Let's say you've got an enterprise with a small internet presence in the form of a DNS server, a web server, and a VPN server, all on the DMZ (in this case, an invisible pair of switches connected directly to the firewalls). There are also 20,000 nodes inside the enterprise network, spread across lots of buildings, with lots of routers and vlans and such. The enterprise is full of very important, very busy people who like to be able to get to facebook without delay… Everything gets natted; the DMZ has static symmetric NATs and everyone else gets to share outgoing IP addresses from a pool set aside for this purpose.

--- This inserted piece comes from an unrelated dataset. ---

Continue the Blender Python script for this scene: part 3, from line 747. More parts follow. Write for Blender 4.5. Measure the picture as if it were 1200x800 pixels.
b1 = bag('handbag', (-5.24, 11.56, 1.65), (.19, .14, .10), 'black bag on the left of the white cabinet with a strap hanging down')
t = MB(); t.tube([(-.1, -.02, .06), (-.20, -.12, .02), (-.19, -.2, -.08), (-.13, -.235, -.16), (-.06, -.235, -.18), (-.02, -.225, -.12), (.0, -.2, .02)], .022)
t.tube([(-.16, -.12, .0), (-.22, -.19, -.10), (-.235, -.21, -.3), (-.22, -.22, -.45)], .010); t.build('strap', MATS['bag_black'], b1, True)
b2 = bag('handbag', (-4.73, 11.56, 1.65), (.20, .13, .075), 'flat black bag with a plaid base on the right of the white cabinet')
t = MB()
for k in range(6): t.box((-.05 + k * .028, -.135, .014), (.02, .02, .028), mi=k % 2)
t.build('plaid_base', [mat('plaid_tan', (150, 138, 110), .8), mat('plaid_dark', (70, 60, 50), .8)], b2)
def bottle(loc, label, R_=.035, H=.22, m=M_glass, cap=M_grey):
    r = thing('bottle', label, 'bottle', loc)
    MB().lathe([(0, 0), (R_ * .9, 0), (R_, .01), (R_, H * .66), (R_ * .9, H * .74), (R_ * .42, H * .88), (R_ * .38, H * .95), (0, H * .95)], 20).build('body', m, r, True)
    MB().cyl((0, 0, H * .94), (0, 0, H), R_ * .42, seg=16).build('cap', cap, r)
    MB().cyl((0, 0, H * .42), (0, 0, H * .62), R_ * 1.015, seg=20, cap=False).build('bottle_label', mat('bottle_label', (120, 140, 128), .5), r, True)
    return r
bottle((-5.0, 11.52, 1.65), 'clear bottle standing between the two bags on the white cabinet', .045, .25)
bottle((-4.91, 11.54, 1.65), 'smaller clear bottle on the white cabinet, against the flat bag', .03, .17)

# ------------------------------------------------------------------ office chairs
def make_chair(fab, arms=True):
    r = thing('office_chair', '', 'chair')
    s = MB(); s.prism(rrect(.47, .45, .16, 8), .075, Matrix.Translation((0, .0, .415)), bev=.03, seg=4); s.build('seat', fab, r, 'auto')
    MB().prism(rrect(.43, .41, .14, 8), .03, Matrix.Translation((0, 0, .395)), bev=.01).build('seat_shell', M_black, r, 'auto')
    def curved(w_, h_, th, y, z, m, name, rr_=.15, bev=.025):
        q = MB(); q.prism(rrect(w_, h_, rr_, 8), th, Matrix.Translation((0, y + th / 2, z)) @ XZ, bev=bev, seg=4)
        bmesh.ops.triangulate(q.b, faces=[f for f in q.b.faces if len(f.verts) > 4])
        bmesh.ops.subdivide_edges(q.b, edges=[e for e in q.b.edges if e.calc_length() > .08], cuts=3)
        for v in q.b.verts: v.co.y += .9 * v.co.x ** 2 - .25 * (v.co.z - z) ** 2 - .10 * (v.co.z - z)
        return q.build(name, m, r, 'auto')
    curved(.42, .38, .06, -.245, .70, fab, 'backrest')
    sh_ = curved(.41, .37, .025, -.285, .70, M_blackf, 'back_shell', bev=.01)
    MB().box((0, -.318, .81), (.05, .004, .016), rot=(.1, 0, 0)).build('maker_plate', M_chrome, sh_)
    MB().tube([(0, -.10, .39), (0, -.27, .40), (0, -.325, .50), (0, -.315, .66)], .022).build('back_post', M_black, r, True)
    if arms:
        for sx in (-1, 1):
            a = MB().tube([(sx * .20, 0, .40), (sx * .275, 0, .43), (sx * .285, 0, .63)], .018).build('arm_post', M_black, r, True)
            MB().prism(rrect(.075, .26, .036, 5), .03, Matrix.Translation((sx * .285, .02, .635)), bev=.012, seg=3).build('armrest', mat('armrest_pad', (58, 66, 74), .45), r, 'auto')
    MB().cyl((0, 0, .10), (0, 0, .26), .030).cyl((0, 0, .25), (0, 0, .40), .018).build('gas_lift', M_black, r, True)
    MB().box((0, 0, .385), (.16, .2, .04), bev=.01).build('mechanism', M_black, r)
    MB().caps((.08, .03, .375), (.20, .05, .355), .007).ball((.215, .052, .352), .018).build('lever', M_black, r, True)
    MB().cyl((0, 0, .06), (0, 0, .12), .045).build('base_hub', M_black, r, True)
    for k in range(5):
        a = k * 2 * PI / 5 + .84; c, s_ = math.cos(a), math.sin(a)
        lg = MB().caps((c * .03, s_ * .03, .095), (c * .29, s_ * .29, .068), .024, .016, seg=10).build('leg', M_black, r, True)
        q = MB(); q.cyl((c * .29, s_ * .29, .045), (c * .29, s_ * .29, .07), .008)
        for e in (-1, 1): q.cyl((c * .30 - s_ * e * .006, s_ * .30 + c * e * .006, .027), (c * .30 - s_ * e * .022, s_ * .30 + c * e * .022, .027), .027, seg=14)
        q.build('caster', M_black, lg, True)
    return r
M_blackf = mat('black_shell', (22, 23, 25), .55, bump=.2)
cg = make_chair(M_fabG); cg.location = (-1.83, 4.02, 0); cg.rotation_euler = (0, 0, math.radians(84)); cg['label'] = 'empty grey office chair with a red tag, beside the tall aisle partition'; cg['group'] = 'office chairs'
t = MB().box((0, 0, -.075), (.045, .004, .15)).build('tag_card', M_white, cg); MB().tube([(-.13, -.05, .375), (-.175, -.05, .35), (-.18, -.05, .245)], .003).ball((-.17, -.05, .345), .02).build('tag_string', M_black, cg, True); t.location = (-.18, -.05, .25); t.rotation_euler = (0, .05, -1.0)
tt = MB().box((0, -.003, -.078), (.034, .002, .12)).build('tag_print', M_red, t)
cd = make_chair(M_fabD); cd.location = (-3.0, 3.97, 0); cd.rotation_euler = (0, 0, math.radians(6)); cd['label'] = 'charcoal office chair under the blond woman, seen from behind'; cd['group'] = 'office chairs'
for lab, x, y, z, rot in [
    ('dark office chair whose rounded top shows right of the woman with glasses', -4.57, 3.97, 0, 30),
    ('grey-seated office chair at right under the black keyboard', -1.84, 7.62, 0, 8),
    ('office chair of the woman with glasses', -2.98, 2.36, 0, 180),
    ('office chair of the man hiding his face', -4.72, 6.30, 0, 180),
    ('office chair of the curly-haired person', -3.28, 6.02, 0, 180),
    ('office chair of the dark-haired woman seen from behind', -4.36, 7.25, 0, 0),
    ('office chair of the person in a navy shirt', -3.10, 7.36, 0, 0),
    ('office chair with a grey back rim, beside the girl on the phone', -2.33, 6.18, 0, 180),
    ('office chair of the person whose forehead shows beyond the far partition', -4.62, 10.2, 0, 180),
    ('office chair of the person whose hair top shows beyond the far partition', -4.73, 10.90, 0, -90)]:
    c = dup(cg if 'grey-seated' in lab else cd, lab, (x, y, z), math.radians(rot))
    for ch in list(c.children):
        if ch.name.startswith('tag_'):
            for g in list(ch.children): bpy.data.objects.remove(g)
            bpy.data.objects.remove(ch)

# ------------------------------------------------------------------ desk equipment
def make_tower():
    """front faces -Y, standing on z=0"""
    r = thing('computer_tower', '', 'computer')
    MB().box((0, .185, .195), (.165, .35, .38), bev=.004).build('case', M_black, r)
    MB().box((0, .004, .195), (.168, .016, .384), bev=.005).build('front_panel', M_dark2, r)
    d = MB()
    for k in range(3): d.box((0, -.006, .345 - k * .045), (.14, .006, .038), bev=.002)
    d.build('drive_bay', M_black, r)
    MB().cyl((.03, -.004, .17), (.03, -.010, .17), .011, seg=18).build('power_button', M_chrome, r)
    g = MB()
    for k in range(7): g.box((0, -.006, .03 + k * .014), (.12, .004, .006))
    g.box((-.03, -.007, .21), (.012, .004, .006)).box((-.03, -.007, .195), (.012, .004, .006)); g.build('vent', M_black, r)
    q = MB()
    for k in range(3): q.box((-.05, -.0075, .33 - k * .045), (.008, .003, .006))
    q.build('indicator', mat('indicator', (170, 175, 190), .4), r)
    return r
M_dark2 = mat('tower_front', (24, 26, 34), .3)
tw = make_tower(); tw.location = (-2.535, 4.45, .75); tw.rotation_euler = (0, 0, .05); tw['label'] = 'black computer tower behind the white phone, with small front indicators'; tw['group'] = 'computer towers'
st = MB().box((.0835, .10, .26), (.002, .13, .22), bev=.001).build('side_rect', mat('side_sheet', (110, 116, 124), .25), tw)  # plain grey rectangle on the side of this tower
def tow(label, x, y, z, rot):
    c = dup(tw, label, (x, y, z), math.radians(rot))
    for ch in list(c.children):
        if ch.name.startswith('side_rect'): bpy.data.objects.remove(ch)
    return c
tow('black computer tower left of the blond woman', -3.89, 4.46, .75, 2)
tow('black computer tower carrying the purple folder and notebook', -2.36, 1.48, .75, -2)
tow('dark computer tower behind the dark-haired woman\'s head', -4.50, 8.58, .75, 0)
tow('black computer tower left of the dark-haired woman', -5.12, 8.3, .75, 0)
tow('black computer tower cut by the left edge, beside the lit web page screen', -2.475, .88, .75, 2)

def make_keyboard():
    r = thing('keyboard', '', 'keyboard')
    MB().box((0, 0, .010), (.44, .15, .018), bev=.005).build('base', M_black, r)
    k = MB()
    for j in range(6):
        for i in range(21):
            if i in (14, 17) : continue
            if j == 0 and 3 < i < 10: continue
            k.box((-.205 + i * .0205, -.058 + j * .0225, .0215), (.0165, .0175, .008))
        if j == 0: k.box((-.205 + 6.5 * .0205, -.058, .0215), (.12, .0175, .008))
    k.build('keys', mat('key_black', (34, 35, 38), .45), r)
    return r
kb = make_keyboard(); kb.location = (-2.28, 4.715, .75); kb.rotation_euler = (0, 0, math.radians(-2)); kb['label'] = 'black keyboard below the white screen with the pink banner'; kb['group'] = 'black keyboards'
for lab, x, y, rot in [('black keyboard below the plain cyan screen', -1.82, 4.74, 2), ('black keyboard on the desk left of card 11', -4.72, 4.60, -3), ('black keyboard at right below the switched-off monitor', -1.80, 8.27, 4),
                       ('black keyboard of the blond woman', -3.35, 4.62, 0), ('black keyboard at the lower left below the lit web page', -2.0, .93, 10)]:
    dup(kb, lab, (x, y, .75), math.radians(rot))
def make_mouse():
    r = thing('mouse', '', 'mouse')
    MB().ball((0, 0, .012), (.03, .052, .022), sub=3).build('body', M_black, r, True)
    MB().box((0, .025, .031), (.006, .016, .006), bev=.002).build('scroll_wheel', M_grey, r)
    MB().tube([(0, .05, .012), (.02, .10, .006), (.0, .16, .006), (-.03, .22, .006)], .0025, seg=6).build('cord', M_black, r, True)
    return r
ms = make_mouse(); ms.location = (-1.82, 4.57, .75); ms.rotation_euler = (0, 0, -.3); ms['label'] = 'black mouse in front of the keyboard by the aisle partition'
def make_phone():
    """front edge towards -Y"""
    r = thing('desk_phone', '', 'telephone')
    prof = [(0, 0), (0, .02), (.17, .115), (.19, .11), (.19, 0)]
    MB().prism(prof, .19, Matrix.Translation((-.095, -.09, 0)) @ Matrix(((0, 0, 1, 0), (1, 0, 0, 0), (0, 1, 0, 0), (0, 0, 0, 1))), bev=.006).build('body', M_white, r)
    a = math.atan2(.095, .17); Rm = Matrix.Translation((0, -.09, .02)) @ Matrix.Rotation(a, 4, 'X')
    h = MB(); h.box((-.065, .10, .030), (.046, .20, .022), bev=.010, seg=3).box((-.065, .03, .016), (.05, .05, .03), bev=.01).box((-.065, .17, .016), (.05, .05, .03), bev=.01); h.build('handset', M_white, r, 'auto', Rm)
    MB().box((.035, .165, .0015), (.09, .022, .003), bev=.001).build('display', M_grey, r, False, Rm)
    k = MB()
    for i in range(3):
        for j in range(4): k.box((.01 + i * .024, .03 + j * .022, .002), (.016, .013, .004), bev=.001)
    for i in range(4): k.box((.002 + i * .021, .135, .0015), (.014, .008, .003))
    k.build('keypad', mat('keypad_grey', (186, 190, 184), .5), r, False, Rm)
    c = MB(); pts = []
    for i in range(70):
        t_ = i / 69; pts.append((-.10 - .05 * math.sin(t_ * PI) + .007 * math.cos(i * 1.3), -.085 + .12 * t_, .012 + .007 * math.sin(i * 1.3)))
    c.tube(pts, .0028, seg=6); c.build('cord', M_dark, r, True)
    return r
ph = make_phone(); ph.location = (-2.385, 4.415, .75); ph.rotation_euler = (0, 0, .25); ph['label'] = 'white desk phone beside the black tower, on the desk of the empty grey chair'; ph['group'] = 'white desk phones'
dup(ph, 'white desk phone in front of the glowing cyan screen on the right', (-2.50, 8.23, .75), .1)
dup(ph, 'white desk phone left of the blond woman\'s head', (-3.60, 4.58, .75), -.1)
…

The border is a pair of routers connected to each other and the firewalls via a pair of gig ethernet switches, and to the ISPs via metro ethernet and are connected to the ISPs via metro ethernet. The border routers exchange routes with the ISPs via eBGP and with each other via iBGP. The interior network has diverse routes to any point in the network and uses a dynamic routing protocol to manage failover and route distribution.

The firewalls are connected to the enterprise core via a pair of routers in the datacenter.

My question is this:

Static routes or dynamic routing protocols?

  • static routes:

    Each set of devices has static routes and uses some mechanism like VRRP or HSRP to manage the L2<->L3 failover. The firewalls would point to the virtual address for the border routers for the enterprise default route, the interior routers would point to the virtual address of the firewalls for their default route, and the firewalls would point to the virtual address of the interior routers for 10.0.0.0/8.

  • dynamic routing:

    Use iBGP between the firewalls and the border routers and OSPF / EIGRP between the firewall and the interior routers.

I've seen that people use the static route model far more often than the dynamic routing model. My question is — why?

What are the best practices for this sort of topology? Or is this just a religious sort of issue?

Best Answer

Put external routers into HSRP/VRRP pair. Get an AS. Start doing BGP with your ISPs.

Then, everywhere inside your environment, the paths will be static. You just need to have failover, and that's what's achieved with VRRP/HSRP and firewalls in A/A or A/S configuration.

Alternatives are messier and/or less robust:

  • Dynamic throughout is an unnecessary hassle.
  • Static outbound on the firewalls would make it difficult/inflexible/impossible to use both uplinks simultaneously.
  • Inbound redundancy will be a world of pain without kludges like PePLink/Ecessa/EdgeXOS.